Thursday, February 18

"Turkish-backed rebels fire U.S. manufactured missiles at U.S. backed rebels"

[banging her head on the keyboard] AMN has the story, which ends with this observation, 
However, there is not much the U.S. can do anymore, as their Gulf allies have invested too much time and money in proliferating weapons to groups that fall short of being considered “moderate”. All the U.S. government can do now is watch this comedy of errors from afar.
Beyond qualifying "comedy' with "macabre" there's not more than can be said about the debacle. 

In other Screw-Up News, Tony Cartalucci and his pesky long memory dredged up embarrassing information on just who's in control of Azaz, the Syrian city Erdogan has vowed to defend to the last drop of Turkish blood to protect his 'Turkish brothers" there:
For several days now, Turkey has been firing across the border at the pivotal Syrian city of Azaz.
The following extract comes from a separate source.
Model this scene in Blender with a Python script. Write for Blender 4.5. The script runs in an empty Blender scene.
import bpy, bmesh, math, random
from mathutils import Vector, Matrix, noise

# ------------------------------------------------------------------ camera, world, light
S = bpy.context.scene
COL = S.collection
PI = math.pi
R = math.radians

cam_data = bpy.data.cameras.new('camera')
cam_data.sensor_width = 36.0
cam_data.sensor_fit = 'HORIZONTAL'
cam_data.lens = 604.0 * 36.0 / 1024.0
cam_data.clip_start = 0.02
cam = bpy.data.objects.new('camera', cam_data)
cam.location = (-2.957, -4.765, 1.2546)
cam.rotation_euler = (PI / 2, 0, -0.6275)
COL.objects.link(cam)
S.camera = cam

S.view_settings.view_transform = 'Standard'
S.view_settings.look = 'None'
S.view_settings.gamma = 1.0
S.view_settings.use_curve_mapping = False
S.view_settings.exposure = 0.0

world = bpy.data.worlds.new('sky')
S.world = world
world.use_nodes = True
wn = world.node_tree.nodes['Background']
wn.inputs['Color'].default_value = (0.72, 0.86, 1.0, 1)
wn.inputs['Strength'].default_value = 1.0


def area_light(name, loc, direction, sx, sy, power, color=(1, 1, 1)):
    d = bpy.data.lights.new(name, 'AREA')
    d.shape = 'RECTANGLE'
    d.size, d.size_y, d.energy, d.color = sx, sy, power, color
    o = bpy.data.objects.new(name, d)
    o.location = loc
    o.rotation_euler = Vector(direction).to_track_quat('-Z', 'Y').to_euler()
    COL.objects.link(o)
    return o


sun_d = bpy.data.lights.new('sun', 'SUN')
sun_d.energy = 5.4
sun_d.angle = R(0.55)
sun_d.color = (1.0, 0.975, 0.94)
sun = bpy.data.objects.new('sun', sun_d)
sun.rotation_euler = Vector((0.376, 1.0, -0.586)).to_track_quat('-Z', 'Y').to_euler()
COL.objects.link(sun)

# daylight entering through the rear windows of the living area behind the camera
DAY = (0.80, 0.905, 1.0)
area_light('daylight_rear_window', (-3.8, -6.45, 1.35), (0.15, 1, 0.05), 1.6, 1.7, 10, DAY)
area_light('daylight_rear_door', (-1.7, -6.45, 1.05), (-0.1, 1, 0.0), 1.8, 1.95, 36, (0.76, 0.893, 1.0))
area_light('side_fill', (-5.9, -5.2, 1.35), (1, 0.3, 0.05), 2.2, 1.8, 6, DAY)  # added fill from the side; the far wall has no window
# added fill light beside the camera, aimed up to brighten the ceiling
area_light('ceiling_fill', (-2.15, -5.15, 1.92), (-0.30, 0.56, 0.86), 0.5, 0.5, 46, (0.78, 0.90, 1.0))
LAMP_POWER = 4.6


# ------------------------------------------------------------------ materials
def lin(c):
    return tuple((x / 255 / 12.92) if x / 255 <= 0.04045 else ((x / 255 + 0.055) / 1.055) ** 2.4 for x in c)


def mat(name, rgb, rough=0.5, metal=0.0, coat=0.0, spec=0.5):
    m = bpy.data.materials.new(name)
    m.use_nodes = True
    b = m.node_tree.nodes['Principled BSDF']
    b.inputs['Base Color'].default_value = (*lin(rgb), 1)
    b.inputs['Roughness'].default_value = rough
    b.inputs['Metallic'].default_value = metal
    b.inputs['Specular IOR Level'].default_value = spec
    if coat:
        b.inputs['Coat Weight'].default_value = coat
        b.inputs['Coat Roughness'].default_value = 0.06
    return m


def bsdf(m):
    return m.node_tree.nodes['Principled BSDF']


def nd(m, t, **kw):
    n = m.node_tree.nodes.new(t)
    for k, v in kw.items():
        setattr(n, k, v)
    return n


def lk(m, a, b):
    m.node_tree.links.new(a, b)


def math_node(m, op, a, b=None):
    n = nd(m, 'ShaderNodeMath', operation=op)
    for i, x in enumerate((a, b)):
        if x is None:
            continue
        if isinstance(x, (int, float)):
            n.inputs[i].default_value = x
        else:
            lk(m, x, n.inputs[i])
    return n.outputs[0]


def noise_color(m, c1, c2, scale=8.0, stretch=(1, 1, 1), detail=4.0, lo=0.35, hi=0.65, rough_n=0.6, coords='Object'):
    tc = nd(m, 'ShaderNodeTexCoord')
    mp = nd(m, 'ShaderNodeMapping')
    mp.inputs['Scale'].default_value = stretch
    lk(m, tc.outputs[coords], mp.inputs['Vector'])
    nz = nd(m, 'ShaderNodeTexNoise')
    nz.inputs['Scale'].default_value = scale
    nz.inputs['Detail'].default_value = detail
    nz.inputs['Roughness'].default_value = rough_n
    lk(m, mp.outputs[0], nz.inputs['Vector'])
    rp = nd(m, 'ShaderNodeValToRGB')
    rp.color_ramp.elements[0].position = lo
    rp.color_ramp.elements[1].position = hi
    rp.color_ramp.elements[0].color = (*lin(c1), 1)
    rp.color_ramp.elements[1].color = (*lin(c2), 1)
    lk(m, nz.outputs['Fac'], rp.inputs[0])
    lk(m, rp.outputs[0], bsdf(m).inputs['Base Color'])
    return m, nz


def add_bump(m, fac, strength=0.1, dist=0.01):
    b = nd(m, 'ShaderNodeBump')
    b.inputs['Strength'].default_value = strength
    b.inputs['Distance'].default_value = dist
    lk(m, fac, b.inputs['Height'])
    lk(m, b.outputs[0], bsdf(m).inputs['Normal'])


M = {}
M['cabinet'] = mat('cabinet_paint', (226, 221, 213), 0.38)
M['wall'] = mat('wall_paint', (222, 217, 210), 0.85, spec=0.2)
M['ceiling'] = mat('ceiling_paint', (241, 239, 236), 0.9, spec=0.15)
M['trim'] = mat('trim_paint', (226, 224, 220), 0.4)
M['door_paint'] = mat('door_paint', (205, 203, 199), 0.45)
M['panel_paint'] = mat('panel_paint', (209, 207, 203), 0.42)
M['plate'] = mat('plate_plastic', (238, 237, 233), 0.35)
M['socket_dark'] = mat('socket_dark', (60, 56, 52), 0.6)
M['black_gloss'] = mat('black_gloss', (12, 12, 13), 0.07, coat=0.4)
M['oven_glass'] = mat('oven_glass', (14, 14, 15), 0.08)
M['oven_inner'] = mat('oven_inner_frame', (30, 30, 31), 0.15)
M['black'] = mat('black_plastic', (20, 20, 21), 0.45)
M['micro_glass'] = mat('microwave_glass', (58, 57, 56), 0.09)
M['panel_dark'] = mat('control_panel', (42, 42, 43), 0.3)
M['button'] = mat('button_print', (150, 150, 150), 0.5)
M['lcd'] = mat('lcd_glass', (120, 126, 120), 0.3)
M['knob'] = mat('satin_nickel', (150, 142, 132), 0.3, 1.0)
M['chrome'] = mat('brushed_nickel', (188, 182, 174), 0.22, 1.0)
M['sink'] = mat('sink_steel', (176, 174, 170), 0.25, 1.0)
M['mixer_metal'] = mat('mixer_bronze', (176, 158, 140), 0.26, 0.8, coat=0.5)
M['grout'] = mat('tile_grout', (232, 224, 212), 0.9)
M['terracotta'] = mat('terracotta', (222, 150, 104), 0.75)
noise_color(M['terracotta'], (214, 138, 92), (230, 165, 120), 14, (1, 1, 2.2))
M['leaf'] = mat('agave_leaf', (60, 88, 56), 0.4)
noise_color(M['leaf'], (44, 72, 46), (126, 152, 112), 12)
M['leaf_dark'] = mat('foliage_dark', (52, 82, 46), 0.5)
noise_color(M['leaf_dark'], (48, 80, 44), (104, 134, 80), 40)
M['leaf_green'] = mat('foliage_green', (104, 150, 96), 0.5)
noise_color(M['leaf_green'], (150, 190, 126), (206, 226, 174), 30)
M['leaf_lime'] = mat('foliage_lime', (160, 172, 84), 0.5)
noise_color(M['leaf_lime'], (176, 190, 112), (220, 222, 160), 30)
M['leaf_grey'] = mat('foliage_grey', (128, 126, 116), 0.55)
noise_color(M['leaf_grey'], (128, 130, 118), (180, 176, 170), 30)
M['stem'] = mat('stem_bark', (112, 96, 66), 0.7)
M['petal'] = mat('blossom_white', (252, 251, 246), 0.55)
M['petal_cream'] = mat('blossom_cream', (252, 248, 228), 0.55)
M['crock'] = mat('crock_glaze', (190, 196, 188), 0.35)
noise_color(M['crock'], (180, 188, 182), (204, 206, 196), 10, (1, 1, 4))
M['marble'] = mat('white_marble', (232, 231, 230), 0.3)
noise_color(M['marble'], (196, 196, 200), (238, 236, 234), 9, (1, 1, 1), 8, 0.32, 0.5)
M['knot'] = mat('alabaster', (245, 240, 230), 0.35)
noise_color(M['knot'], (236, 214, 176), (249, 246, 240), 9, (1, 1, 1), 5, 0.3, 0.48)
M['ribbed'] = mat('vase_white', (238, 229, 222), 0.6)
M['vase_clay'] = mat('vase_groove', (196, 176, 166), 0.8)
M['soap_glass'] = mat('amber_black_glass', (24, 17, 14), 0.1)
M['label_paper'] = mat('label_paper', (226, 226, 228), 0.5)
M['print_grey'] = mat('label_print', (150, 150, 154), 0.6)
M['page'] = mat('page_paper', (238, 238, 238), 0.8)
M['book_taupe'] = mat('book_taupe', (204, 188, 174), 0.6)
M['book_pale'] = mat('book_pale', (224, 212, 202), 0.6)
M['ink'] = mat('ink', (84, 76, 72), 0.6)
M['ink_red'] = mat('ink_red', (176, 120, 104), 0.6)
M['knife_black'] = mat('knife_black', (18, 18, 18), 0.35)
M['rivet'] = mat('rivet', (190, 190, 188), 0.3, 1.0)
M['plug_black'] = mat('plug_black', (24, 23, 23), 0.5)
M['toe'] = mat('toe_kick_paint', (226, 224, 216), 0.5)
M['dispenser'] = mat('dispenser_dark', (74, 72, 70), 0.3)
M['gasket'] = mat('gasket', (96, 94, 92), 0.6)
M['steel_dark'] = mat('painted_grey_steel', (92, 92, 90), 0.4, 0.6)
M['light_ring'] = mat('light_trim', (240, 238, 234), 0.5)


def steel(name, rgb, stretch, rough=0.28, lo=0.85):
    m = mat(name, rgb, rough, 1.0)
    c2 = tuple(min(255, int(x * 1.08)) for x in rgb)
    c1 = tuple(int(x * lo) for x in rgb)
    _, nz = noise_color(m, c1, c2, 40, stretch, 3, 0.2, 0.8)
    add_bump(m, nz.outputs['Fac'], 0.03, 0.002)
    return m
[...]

The city is on the verge of being overrun by Kurdish fighters who will for all intents and purposes shut down one of ISIS' last remaining logistical hubs supplying their fighters in Syria from Turkey.
Turkey has vowed not to allow the city fall and has implied it is willing to go as far as invade Syria to ensure that it doesn't.
While Turkey poses as an enemy of ISIS and has not mentioned its presence in the city of Azaz or why it would attempt to protect them, it would be in 2013 that the BBC itself would declare Azaz "seized" by the terrorist group. In their article, "Isis seizure of Syria's Azaz exposes rebel rifts," the BBC would report:
...the Free Syrian Army lost the town of Azaz to the Islamic State in Iraq and Syria, or Isis, the most hardline group linked to al-Qaeda on the rebel side. As a measure of the grip the jihadis have in Azaz, one eyewitness inside the town said no-one was smoking on the streets - tobacco is forbidden according to strict Islamist doctrine.
Other reports from last year indicated that ISIS was either near or in the city -- suggesting not that it had ever lost control of Azaz but that at various moments during the conflict it suited the West and its regional allies better to pretend "moderate rebels" held it instead.

It should be noted that in all Western media stories, it is never precisely mentioned who the Kurds are fighting in Azaz -- because it is ISIS. 
Considering this, Turkey would be quite literally intervening to save ISIS and other hardcore terrorist groups sharing the city with it.
Tony is less hopeful than AMN that the USA can do little in response to Turkey's machinations; he closes with these grim observations:
While the US and Europe attempt to distance themselves from Turkey, they have at the same time committed to a campaign of disinformation attempting to frame ongoing security operations moving ever closer toward Turkey's border as "targeting civilians" and attacking "moderate rebels" at the expense of fighting ISIS.
This is to lend Turkey and Saudi Arabia rhetorical cover, however tenuous, ahead of any actual intervention.
What will ultimately determine whether this remains mere "saber-rattling" or transforms incrementally into wider war, will be the actual deterrence Syria and its allies, including nuclear-armed Russia, are prepared to meet continued provocations with.
The next few days pose a critical test to Syria and its allies - a test that may determine whether or not this conflict passes through the gateway toward greater war.
As to whatever happened to all those Syrian "moderates" -- according to what the co-founder and acting head of the Kurdish PKK, Murat Karayılan, told RT:
It was the interference of Ankara and Riyadh that stripped the Syrian opposition of the remaining democratic and moderate attributes, Karayılan added.
That would make sense; the big fish eat the little fish and in Syria who gets the most weapons, ammo, training and funding determines which fish get big. 

Karayılan also told RT that the PKK has "documentary evidence" that Turkey's regime is a supporter of jihadis operating in Syria:
“Along with Saudi Arabia and Qatar, Turkey has been sponsoring jihadists [in Syria] that emerged from Al-Qaeda… These states backed and armed radical Salafi groups, which base all of their actions on sharia [law],” he said.
He thinks Turkey's aspiration to be a regional leader "forced it to get bogged down in the Syrian crisis."  I'm not so sure that's the main driver, at least not since the Russians entered the fray; it could simply be the threat of lost money from oil smuggling. 

The smuggling operation is so big, and involves so many countries, I don't see how it could have ever been merely a family affair. I think Turkey's regime was fully involved, leading to the question of how much revenue it stands to lose when -- or if -- the Iraqi and Syrian smuggling routes are sealed off.